Bu yükün farkında olarak ülkenin dönüşümünde ne kadar büyük bir sorumlulukları olduklarını görmeleri gerekiyor.

Siyaset, bu dönüşümü başaramıyor.

Bu görevi sahiplenecek ülkenin bilimsel aklının çoğu da üniversitelerde makam rantı peşine düşmüş durumda…

Olması gereken hiçbir şey olmuyorsa o zaman aklı başındakilerin bir şeylerin olmasını sağlamaktan başka sorumluluğu yok demektir.

Bunu anlayanlar ile bunu yapmaktan korkanların arasında kalanların tümü, Cumhurbaşkanı Erdoğan’a ancak muhalefetin kazandığı belediyelerdeki AK Parti döneminden kalan SGK borçlarını zorla tahsil ettirmeyi önerebilir.

Erdoğan siyasi hayatının son döneminde yaptıklarıyla yirmi yılı aşkın iktidarının nasıl hatırlanacağını gösterecek.

Rahmetli Başbakan Ecevit’in emeği kutsal tutmak adına iktidar döneminde başlattığı KPSS’yi kurmak başta olmak üzere tüm adımlara bakarak aslında sistemin sömürülerine karşı ne kadar da büyük bir çalışma içinde olduğunu anlamak gerekiyor.

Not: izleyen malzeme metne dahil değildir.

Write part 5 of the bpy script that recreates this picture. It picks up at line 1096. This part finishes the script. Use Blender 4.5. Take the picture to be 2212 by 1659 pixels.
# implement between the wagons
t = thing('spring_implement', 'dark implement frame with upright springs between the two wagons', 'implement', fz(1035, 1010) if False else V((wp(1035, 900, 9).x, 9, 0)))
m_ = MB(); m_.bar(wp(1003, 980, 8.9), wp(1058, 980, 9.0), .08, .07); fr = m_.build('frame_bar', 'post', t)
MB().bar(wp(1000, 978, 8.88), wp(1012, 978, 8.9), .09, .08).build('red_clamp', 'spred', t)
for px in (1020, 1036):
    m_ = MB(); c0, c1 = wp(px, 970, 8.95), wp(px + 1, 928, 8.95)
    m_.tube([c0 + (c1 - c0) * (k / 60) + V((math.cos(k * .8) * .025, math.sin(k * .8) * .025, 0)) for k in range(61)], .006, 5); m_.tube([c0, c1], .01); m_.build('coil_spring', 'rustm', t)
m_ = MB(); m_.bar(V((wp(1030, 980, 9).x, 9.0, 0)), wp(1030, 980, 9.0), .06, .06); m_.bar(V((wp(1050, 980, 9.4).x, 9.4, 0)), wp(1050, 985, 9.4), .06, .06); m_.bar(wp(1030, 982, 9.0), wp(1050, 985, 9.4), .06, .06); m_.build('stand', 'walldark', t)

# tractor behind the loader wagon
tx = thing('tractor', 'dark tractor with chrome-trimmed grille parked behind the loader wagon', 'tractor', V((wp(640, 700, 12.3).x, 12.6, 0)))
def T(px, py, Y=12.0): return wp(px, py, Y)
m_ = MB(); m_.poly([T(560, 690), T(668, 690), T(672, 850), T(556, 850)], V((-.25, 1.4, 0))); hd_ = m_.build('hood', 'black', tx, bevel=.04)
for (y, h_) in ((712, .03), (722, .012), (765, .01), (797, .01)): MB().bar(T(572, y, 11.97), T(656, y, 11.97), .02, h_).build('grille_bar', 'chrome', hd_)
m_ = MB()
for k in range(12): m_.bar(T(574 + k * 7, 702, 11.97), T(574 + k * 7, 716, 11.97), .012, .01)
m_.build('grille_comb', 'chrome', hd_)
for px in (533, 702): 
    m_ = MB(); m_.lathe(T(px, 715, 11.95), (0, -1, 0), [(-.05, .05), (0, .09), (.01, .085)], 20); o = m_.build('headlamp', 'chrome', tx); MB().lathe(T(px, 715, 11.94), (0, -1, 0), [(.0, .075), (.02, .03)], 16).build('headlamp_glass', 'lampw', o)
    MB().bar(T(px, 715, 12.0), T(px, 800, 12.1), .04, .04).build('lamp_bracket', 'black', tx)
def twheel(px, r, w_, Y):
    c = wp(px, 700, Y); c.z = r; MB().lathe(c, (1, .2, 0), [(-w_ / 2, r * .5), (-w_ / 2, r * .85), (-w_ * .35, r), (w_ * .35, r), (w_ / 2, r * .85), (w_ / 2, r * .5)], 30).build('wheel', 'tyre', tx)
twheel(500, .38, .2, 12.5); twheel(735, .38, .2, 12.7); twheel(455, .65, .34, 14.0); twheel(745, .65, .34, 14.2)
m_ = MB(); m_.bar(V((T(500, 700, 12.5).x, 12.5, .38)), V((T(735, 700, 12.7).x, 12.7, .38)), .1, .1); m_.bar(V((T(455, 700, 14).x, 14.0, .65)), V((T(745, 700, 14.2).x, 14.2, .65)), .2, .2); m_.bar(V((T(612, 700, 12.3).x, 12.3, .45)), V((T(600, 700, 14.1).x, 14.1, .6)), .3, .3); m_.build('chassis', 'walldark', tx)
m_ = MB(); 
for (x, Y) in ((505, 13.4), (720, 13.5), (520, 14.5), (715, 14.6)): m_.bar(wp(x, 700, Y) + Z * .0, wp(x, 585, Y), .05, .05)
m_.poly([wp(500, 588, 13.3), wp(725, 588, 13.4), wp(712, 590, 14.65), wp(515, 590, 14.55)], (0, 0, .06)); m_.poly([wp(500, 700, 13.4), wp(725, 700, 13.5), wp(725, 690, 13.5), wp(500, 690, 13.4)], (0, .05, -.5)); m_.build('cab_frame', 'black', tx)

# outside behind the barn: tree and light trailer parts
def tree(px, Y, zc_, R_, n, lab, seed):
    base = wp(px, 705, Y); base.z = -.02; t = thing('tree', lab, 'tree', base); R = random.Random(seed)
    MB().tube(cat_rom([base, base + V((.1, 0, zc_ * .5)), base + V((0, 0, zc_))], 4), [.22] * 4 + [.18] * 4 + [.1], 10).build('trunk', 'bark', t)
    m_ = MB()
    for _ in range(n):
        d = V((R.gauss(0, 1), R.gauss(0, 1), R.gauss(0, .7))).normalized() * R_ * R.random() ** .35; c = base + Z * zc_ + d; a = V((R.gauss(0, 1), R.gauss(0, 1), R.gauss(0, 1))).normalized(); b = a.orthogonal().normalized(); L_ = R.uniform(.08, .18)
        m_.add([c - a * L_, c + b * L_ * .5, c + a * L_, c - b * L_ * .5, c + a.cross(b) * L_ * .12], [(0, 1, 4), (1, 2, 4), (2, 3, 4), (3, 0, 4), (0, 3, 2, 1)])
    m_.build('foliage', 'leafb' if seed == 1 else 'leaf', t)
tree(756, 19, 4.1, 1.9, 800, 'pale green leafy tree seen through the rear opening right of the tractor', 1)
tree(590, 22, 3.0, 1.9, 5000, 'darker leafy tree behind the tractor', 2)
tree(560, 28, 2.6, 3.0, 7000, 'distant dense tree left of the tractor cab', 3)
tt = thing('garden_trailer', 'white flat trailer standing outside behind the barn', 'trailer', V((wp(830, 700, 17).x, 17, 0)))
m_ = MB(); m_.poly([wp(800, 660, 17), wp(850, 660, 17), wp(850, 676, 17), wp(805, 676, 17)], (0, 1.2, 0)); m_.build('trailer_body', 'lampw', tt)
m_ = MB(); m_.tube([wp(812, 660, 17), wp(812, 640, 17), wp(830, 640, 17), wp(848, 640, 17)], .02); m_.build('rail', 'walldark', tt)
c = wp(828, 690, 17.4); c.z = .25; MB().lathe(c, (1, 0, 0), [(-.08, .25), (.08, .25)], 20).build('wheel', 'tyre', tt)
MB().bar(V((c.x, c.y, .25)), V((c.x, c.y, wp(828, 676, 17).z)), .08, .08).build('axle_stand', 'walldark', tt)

Ya da Merhum Cumhurbaşkanı Turgut Özal’ın sistemin zorluklarını aşmak için Batılı yöntemleri dayattığında ortaya çıkan yıkıcı tablonun Türkiye sosyolojisini getirdiği durumu irdelemek bizlere çok uzak gelmemeli.

Merhum Cumhurbaşkanı Süleyman Demirel’in konjonktüre göre hareket eden devletçi yapısı ile yapılan siyasetin kazanımları da ortada duruyor.

Darbelerin getirdiği düzenlemelerin yıkıcı etkilerini dönüştürecek, sorumluluk alan kişilerin olduğu bir toplum olsaydık tüm bunlar mümkün olabilir miydi sizce?

Bugünün gelişmiş ekonomilerinden biri olan İngiltere diye basitleştirdiğimiz Birleşik Krallık’ta, Amerikalı pop yıldızı Taylor Swift’in ülkedeki konserinin oluşturduğu finansal ve ekonomik durum bile analiz ediliyor.

ABD’li şarkıcı Taylor Swift’in turnesi nedeniyle ülkede otel fiyatlarının artması enflasyon hesaplarına konu oluyor ve İngiltere Merkez Bankası’nı (BoE) faiz oranları konusunda yeni bir denkleme itiyor.

Bu iki şeyin göstergesi olabilir.

Ya Merkez Bankası ekonomiyi yönetemeyecek kadar beceriksiz(!) ya da gerçekten en ufak ayrıntı bile gözden kaçırılmıyor!

Takdir sizin…

Vurgulanması gereken yer ise kesinlikle ama kesinlikle bizim daha fazlasını yapabileceğimiz gerçeğidir.

Ve bunun için hâlâ pozitif gündem oluşturacak fırsatlarımız var.